◆ WHAT IS EXPECTED ◆
Of all the lines in the material, how many contain the word "pale"? State the number alone.
------------------------------------
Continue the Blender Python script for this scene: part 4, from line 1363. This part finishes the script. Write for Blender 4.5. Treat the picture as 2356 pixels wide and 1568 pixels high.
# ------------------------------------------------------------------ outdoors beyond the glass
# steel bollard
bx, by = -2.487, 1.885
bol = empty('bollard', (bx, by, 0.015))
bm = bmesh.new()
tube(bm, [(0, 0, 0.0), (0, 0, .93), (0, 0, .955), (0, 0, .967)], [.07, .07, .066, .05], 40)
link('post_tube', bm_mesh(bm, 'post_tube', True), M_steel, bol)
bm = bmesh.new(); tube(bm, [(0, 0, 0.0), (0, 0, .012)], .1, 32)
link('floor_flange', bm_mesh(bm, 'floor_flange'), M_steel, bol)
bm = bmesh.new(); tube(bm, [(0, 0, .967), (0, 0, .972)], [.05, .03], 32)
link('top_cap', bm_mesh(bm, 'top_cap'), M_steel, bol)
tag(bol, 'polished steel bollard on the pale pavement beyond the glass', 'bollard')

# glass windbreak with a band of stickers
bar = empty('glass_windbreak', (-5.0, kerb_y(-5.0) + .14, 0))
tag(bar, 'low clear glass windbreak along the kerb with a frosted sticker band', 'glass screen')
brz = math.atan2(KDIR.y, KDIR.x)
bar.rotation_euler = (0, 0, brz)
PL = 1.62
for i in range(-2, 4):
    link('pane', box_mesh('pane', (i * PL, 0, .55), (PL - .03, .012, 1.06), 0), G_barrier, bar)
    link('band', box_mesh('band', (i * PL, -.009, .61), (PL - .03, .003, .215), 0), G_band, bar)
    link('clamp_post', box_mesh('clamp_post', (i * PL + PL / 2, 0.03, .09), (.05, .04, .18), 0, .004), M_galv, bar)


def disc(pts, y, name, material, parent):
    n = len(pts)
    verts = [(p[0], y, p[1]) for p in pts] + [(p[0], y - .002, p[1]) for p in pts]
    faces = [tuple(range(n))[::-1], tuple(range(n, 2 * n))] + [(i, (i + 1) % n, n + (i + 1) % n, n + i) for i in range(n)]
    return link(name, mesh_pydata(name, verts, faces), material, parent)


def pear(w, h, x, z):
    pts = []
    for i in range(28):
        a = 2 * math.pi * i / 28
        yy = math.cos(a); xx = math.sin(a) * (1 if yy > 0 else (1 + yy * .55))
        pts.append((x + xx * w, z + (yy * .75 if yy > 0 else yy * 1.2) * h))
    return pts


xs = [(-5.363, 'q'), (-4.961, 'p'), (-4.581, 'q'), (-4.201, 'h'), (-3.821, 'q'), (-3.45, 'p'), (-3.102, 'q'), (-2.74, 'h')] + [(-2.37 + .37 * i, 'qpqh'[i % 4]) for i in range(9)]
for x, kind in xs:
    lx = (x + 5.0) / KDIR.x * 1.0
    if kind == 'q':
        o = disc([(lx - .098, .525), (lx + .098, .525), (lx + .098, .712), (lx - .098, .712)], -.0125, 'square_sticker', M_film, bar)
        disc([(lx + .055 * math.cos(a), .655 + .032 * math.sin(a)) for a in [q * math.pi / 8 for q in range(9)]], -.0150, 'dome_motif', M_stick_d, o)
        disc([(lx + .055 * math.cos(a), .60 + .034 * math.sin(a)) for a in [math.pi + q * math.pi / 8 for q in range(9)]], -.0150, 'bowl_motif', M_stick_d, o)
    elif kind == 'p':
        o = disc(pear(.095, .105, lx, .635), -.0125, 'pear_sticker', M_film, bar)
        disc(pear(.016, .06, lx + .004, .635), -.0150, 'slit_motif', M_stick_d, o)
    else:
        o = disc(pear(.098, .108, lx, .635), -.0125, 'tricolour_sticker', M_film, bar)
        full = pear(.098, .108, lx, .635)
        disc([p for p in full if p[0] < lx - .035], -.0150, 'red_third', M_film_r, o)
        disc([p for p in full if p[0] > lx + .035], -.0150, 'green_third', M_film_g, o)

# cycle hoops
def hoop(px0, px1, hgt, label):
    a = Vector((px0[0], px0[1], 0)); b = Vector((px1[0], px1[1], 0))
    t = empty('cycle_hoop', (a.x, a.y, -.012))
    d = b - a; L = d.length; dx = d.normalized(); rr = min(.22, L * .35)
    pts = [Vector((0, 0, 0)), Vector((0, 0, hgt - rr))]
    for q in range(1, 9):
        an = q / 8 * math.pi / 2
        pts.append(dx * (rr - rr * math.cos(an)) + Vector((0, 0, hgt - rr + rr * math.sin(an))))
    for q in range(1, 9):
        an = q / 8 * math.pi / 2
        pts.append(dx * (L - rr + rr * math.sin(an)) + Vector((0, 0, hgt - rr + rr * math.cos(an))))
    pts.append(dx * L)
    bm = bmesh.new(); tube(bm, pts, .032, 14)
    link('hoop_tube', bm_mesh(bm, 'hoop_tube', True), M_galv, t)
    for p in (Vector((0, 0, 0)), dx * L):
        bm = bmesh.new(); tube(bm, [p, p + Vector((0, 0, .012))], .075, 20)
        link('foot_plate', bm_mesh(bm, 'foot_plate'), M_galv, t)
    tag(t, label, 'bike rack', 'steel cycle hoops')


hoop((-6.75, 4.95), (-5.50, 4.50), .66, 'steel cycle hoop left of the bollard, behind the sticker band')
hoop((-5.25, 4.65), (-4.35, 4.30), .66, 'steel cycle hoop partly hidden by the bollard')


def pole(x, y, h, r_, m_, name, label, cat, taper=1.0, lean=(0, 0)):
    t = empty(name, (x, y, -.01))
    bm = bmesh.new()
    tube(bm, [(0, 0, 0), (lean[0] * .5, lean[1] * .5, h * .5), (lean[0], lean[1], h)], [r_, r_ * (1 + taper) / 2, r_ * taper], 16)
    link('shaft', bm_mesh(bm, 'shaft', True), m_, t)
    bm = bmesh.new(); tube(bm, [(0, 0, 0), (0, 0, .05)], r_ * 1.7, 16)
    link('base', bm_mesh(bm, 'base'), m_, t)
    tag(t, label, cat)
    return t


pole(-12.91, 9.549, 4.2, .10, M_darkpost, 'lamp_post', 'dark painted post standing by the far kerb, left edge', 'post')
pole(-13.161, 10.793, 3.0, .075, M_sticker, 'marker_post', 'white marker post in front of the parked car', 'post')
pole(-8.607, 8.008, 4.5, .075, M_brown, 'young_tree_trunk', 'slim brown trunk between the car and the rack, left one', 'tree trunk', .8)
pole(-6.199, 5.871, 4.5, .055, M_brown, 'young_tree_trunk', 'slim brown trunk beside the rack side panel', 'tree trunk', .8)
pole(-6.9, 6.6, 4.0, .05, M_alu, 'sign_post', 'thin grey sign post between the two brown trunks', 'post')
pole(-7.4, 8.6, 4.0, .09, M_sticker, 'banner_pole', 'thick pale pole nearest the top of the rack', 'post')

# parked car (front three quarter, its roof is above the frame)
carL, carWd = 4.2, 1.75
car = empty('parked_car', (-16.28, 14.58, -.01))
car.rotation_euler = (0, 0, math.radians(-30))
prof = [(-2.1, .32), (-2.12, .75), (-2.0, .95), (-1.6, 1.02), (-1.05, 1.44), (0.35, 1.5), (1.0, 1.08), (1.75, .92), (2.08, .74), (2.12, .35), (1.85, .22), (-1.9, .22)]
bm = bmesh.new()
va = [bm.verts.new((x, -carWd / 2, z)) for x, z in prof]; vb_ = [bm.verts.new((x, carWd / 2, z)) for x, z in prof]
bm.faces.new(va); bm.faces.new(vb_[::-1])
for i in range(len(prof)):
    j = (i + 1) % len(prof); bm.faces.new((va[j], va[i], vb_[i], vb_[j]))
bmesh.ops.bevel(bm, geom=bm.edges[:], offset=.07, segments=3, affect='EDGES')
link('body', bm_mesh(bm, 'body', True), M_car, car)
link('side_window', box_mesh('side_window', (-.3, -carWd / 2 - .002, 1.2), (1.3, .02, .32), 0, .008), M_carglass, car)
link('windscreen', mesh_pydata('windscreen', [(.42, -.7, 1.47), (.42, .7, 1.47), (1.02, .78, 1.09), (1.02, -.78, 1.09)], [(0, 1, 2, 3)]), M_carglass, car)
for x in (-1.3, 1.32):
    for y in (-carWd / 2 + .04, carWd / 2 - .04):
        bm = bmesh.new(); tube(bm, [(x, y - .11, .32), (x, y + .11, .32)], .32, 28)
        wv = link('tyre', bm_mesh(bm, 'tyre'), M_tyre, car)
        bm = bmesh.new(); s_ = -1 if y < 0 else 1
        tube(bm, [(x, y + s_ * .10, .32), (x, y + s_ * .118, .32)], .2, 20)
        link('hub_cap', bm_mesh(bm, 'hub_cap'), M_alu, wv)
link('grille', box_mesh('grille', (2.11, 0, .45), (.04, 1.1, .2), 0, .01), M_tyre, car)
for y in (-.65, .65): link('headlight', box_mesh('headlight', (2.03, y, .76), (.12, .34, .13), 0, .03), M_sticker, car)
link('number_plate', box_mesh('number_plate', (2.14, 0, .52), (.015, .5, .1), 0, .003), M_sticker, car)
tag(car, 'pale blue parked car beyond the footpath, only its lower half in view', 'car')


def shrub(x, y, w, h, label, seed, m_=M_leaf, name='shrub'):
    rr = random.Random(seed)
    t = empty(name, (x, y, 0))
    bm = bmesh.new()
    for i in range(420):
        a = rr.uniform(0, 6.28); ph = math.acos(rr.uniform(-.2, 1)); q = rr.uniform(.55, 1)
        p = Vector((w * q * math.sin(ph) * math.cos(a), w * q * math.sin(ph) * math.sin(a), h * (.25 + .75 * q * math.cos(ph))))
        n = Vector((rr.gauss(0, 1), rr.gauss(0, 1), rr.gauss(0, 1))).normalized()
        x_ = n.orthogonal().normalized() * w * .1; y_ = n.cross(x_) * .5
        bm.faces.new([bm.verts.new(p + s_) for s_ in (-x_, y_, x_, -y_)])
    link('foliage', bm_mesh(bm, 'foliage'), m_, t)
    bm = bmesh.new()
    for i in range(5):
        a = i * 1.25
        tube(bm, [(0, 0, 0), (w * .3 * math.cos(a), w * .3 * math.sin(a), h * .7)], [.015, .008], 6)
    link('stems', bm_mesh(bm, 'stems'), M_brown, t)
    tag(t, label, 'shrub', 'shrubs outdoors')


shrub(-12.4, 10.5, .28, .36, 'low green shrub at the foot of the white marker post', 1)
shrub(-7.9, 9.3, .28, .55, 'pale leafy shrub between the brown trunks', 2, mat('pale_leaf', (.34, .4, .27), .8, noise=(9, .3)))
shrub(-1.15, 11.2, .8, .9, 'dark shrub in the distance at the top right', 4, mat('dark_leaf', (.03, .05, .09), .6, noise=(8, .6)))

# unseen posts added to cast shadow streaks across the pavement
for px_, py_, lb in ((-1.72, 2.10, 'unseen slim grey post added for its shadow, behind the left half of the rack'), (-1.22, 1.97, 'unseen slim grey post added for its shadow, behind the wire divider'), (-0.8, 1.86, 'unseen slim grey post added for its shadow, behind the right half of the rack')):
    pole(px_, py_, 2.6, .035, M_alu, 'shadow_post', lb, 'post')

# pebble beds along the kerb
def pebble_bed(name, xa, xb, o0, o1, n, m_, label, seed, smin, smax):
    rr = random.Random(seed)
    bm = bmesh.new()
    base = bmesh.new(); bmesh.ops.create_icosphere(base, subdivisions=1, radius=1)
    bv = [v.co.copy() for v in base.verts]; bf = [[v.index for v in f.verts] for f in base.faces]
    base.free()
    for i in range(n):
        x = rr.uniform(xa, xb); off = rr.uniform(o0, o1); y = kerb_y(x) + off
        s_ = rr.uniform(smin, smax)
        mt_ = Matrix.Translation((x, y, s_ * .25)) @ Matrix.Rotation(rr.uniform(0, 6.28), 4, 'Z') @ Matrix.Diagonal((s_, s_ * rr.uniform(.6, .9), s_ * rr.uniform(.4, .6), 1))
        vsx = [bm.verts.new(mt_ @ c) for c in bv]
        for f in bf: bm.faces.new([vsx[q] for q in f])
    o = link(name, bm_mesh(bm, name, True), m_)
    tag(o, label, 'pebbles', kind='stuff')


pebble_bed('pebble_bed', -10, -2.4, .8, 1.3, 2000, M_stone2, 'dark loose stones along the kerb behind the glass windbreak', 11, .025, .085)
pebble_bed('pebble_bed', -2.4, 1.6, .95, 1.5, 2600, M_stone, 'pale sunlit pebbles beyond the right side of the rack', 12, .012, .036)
------------------------------------
◆ REPLY ◆
5